“He that wastes idly a groat’s worth of his time per day, one day with another, wastes the privilege of using one hundred pounds each day.
“He that idly loses five shillings’ worth of time loses five shillings, and might as prudently throw five shillings into the sea.
“He that loses five shillings, not only loses that sum, but all the advantages that might be made by turning it in dealing, which, by the time that a young man becomes old, will amount to a considerable sum of money.”
This may be, and has been characterized by some as, very worldly wisdom; but as Franklin himself has pointed out, it is a wisdom that lies necessarily at the root of much that is better and higher. It exhibits, moreover, only one phase of that general and practical wisdom with which he viewed every department of life, from the lowest to the highest.
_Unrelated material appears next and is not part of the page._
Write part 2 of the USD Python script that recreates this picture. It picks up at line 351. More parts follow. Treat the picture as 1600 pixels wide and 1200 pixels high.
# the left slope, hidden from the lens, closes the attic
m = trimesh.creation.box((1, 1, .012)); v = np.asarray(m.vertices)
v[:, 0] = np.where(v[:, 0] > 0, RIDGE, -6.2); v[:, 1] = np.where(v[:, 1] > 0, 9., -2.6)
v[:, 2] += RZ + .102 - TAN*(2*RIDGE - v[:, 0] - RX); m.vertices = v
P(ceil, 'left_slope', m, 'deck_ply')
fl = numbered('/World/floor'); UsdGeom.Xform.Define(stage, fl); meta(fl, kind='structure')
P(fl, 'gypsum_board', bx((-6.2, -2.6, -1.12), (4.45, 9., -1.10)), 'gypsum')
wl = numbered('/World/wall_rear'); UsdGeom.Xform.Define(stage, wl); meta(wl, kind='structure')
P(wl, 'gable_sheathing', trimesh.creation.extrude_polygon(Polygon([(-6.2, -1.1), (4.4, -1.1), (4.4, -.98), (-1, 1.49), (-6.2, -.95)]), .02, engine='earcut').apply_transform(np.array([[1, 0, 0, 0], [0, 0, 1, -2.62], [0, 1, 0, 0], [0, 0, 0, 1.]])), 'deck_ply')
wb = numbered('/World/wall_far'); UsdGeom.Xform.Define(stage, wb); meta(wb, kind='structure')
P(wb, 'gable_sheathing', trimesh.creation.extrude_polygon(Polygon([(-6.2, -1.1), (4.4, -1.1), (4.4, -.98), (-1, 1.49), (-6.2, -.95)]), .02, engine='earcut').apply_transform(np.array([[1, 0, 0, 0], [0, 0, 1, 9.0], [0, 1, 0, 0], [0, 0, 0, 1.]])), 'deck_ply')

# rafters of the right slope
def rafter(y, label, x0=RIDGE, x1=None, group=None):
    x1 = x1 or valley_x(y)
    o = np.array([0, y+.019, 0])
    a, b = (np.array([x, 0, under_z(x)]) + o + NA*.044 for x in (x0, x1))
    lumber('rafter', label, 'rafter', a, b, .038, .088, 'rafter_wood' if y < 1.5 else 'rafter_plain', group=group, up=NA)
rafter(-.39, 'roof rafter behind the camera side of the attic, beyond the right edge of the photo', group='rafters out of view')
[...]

Reference is made in the Autobiography to one or two of Franklin’s inventions, but nothing is said of the debt we owe to him in respect to the harmonica or musical glasses. He possessed considerable skill in music; and if he did not actually invent, he so far improved the harmonica as to develop it from a toy into an available instrument of music.
Franklin began to write the following account of his life in the form of a letter to his son, the Governor of New Jersey, in 1771, when on a visit to his friend, Dr. Jonathan Shipley, Bishop of St. Asaph. At this time he brought the Autobiography down to the period of his marriage. Nothing more was added until 1784, when he wrote another chapter while living at Passy. The remainder was written some four years later, at which time he had returned to Philadelphia, and was eighty-two years old.
While Franklin was in France as United States minister, he showed a copy of his Autobiography to some of his friends there, one of whom, M. Le Veillard, translated it into French. Shortly after Franklin’s death this translation was published in France. It was then retranslated into English and appeared in London, and was for a long time accepted both in England and the United States as though it were the author’s original work. Finally, however, the Autobiography was published by Franklin’s grandson, William Temple Franklin, from the original manuscript, and it is from this oopy, edited by Jared Sparks, that the present edition has been prepared.